Je weet wel. Eind van de dag. Wat gedronken om ’t slapen gemakkelijker te maken.
Plassen & tandenpoetsen nog te gaan. De spiegel tijdens dat proces, een moetje, voor je: de daadwerkelijke nacht-gang-vriend. Hij gaat je vertellen wie je ondertussen bent.
’t Enige wat je dan kan doen is hem in de luren leggen. De waarheid verhullen.
Je haalt al de krullen tevoorschijn. Wat je vandaag & de jaren ervoor hebt beleefd. Je haargrens benadrukt. Ogen wijd opengesperd, zoals je van de spaarzame zombie movies hebt geleerd.
Ok, je hebt ooit de top-10 van afschuwelijk gratis mogen lenen; je had immers de juiste studie om dat te vragen bij de videotheek. Grijselijke beelden mogen aanschouwen. Van onecht naar echt komen te beseffen.
Fake is niet echt.
Toch wel, want is bij je gebleven. Alle nep om de fantasie van de waarheid te laten zien.
Dat is dan de houding ten opzichte van ’t normaal glanzend, tevreden stellend beeld. Geleidelijk aan veranderd. Aangepast aan leeftijd, een gemoedsstemming doet een bijdrage, de slijtage, ja ach…

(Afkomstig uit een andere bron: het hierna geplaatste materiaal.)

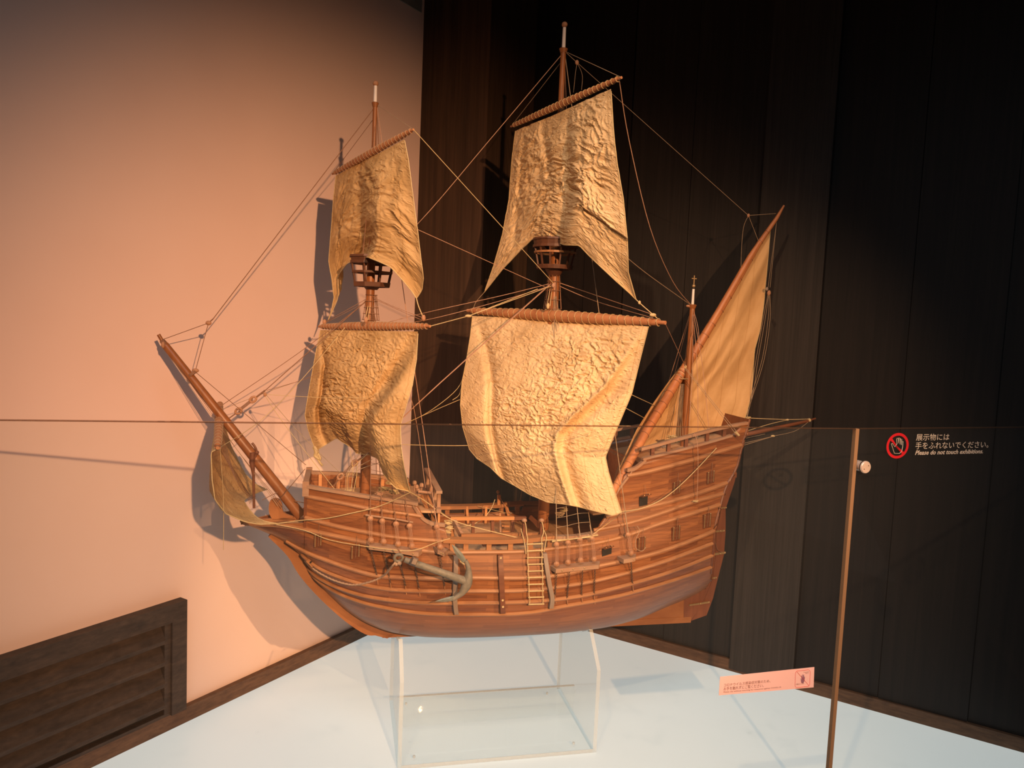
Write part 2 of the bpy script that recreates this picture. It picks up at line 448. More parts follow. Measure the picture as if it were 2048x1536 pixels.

Ik zoek m’n woorden; ik zoek m’n stemmingen. Kan niet meer dan tussen bomen te verblijven. Stronken, lijken, maar ook vol groen. Ook dat laatste zal vallen straks, met daarop weerom een nieuwe hoop.
M’n haren al een poos grijzend in de tussentijd & terwijl ik dat negeer kalend des te meer.
Begeleidende stille muziek in Zijperspace; men hoort niks.